Each line from the beginning of the data below through the line containing "BP = Plane(4.0, .792, 25)" should be repeated exactly, please.
============================================================
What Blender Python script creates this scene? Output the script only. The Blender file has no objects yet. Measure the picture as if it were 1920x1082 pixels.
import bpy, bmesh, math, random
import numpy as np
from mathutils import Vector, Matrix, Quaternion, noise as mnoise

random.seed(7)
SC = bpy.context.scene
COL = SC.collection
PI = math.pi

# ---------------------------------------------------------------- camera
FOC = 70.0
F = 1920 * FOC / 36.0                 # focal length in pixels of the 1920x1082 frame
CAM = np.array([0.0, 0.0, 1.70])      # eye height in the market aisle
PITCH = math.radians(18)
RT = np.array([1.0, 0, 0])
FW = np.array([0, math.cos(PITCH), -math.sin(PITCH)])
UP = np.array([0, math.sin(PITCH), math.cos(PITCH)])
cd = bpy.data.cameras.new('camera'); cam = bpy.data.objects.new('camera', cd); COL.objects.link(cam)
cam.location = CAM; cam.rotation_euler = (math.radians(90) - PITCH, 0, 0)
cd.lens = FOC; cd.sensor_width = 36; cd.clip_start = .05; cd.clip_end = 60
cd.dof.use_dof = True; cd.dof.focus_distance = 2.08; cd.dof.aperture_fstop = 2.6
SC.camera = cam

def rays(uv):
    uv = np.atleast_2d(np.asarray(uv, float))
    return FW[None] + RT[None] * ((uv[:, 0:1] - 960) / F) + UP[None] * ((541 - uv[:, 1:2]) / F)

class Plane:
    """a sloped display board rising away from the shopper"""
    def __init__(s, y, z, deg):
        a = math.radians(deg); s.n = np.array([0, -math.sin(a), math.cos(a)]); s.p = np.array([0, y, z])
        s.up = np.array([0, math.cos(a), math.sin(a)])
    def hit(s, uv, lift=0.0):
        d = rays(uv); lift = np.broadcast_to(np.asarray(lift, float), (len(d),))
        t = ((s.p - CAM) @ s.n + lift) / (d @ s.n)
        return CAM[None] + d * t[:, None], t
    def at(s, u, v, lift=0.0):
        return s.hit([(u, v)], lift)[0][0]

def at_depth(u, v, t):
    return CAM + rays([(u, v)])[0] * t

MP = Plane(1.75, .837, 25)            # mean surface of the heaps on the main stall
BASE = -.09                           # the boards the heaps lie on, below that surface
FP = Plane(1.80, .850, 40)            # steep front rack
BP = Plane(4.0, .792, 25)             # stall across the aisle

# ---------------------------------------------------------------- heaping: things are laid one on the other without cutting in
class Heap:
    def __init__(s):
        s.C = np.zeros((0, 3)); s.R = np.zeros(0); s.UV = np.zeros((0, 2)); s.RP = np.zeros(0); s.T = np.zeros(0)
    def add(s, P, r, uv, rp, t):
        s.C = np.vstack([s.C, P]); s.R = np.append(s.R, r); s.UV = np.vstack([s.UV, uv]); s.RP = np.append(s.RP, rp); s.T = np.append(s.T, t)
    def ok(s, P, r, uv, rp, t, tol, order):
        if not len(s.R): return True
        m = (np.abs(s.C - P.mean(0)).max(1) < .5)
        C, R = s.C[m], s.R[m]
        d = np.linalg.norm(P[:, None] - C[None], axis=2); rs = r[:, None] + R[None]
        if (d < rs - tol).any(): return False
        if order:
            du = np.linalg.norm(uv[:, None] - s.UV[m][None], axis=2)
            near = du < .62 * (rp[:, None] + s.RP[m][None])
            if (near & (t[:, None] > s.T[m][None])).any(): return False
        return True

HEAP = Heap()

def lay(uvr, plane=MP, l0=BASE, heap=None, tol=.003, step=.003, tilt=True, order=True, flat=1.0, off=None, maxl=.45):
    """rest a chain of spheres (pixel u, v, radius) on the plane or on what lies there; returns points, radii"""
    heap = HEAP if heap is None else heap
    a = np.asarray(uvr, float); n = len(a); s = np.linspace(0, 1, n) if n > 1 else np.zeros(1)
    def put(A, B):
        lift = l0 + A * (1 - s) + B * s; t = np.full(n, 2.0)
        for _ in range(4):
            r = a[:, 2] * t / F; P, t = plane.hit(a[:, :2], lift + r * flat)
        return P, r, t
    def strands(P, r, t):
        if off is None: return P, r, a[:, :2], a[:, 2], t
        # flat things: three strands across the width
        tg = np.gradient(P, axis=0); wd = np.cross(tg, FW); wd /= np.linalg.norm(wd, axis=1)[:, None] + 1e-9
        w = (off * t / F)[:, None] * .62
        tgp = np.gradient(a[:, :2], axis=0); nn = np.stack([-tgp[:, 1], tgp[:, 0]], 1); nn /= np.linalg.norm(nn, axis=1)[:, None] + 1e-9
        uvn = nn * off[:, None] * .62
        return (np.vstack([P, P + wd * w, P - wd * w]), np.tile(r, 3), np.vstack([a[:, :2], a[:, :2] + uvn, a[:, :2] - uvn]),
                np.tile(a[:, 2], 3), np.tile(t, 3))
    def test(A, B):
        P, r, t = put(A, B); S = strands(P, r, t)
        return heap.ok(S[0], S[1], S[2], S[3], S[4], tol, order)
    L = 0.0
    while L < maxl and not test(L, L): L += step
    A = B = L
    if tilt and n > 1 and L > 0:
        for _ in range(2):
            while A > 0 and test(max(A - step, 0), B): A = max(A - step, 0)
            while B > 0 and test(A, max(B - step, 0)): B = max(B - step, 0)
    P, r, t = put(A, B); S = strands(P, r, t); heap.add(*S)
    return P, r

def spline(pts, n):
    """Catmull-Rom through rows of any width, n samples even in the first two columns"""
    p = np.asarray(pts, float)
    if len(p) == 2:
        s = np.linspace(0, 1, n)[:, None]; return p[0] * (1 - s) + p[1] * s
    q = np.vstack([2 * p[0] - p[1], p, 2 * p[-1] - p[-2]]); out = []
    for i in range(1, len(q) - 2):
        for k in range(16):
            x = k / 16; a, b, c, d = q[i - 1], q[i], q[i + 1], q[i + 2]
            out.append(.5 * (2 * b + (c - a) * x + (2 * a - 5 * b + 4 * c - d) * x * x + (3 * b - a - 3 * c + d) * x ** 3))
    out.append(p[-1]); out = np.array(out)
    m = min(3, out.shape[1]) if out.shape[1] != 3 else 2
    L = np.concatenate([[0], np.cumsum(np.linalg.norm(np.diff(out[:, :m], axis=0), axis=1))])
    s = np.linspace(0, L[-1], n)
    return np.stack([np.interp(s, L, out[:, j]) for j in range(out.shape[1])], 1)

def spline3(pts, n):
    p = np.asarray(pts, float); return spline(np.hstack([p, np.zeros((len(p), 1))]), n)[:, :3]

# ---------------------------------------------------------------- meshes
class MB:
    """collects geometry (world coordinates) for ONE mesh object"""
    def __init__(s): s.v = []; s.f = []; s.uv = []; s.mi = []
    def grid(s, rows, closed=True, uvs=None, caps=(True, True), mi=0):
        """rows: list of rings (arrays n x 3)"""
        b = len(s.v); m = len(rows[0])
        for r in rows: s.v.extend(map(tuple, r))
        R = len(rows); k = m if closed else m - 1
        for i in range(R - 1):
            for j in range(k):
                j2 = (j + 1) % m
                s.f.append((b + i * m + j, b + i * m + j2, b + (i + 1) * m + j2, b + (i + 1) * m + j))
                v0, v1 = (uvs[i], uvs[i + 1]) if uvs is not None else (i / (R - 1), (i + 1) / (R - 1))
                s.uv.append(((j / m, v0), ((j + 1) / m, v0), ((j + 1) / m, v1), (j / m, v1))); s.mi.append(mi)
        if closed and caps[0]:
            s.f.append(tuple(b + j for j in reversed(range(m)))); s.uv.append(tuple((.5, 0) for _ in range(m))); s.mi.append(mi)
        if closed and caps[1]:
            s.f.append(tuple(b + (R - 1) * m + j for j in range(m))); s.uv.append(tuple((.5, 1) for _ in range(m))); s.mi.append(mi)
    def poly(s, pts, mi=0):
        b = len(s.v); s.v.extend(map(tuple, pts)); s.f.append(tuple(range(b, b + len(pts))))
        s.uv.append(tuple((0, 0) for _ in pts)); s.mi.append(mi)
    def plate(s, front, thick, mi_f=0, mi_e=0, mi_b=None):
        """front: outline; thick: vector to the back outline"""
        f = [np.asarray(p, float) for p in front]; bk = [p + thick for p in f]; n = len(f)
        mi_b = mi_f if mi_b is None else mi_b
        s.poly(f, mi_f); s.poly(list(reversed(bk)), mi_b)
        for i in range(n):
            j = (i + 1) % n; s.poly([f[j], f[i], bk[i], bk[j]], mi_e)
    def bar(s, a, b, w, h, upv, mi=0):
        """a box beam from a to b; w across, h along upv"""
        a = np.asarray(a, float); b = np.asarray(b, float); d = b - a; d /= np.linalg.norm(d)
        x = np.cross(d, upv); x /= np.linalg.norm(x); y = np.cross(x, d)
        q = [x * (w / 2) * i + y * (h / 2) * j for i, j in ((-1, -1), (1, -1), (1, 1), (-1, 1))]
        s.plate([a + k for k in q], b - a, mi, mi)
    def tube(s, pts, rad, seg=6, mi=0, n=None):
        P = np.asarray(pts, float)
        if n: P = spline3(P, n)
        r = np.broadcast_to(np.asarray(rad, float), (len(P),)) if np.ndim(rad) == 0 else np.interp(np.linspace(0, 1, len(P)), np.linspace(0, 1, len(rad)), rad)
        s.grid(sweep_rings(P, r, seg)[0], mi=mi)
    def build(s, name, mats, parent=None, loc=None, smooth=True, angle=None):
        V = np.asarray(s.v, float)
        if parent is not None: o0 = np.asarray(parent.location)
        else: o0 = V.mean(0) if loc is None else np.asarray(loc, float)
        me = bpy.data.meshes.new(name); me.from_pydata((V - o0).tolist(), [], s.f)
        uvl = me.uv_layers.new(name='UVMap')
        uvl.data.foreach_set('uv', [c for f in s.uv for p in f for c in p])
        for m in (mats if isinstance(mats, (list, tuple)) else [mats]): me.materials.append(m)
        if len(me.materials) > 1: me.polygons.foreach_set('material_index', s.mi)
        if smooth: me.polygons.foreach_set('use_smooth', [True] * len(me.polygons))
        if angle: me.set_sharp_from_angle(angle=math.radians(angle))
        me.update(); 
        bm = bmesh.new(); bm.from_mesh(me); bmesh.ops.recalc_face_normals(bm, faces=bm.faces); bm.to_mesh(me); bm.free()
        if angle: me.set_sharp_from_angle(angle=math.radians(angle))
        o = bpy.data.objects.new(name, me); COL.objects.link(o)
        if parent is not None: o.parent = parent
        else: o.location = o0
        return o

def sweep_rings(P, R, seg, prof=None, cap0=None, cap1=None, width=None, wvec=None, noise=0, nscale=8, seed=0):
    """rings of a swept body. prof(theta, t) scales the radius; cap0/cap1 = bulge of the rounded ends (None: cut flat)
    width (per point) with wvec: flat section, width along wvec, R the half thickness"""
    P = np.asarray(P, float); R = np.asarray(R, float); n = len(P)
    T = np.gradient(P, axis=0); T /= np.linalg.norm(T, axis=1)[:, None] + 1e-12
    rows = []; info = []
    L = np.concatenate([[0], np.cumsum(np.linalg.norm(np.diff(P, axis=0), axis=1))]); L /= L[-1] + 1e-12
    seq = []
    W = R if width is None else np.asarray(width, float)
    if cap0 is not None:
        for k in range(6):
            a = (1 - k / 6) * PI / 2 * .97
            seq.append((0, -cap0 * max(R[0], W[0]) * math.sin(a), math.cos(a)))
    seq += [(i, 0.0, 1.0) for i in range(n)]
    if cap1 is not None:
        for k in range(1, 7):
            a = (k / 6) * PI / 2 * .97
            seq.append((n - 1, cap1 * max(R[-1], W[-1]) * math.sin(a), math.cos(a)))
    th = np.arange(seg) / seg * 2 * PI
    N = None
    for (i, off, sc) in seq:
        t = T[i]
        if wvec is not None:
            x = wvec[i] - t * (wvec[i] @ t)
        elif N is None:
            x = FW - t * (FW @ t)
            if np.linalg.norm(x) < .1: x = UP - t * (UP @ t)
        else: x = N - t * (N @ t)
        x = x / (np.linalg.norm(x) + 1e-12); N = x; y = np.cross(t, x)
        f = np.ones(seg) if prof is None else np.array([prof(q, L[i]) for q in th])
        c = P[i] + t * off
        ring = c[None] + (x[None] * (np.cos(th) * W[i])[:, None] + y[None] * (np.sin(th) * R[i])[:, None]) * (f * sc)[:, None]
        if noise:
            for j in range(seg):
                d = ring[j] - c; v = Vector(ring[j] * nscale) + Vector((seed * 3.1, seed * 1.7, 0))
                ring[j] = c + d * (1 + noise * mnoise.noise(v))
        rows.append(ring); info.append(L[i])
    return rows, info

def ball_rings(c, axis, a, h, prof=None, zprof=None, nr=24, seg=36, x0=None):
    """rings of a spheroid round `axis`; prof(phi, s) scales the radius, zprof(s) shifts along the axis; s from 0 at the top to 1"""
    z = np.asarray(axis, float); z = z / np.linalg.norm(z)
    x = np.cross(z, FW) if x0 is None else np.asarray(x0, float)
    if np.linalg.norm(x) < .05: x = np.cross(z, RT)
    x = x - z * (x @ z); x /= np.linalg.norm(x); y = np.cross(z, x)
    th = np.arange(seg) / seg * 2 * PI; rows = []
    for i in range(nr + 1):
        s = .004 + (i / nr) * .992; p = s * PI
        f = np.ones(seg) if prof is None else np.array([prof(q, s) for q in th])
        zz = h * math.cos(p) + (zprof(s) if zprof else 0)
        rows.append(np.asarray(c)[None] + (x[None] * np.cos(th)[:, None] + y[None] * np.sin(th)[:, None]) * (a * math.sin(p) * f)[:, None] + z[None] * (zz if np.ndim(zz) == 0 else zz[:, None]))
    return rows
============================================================
### The reply
What Blender Python script creates this scene? Output the script only. The Blender file has no objects yet. Measure the picture as if it were 1920x1082 pixels.
import bpy, bmesh, math, random
import numpy as np
from mathutils import Vector, Matrix, Quaternion, noise as mnoise

random.seed(7)
SC = bpy.context.scene
COL = SC.collection
PI = math.pi

# ---------------------------------------------------------------- camera
FOC = 70.0
F = 1920 * FOC / 36.0                 # focal length in pixels of the 1920x1082 frame
CAM = np.array([0.0, 0.0, 1.70])      # eye height in the market aisle
PITCH = math.radians(18)
RT = np.array([1.0, 0, 0])
FW = np.array([0, math.cos(PITCH), -math.sin(PITCH)])
UP = np.array([0, math.sin(PITCH), math.cos(PITCH)])
cd = bpy.data.cameras.new('camera'); cam = bpy.data.objects.new('camera', cd); COL.objects.link(cam)
cam.location = CAM; cam.rotation_euler = (math.radians(90) - PITCH, 0, 0)
cd.lens = FOC; cd.sensor_width = 36; cd.clip_start = .05; cd.clip_end = 60
cd.dof.use_dof = True; cd.dof.focus_distance = 2.08; cd.dof.aperture_fstop = 2.6
SC.camera = cam

def rays(uv):
    uv = np.atleast_2d(np.asarray(uv, float))
    return FW[None] + RT[None] * ((uv[:, 0:1] - 960) / F) + UP[None] * ((541 - uv[:, 1:2]) / F)

class Plane:
    """a sloped display board rising away from the shopper"""
    def __init__(s, y, z, deg):
        a = math.radians(deg); s.n = np.array([0, -math.sin(a), math.cos(a)]); s.p = np.array([0, y, z])
        s.up = np.array([0, math.cos(a), math.sin(a)])
    def hit(s, uv, lift=0.0):
        d = rays(uv); lift = np.broadcast_to(np.asarray(lift, float), (len(d),))
        t = ((s.p - CAM) @ s.n + lift) / (d @ s.n)
        return CAM[None] + d * t[:, None], t
    def at(s, u, v, lift=0.0):
        return s.hit([(u, v)], lift)[0][0]

def at_depth(u, v, t):
    return CAM + rays([(u, v)])[0] * t

MP = Plane(1.75, .837, 25)            # mean surface of the heaps on the main stall
BASE = -.09                           # the boards the heaps lie on, below that surface
FP = Plane(1.80, .850, 40)            # steep front rack
BP = Plane(4.0, .792, 25)             # stall across the aisle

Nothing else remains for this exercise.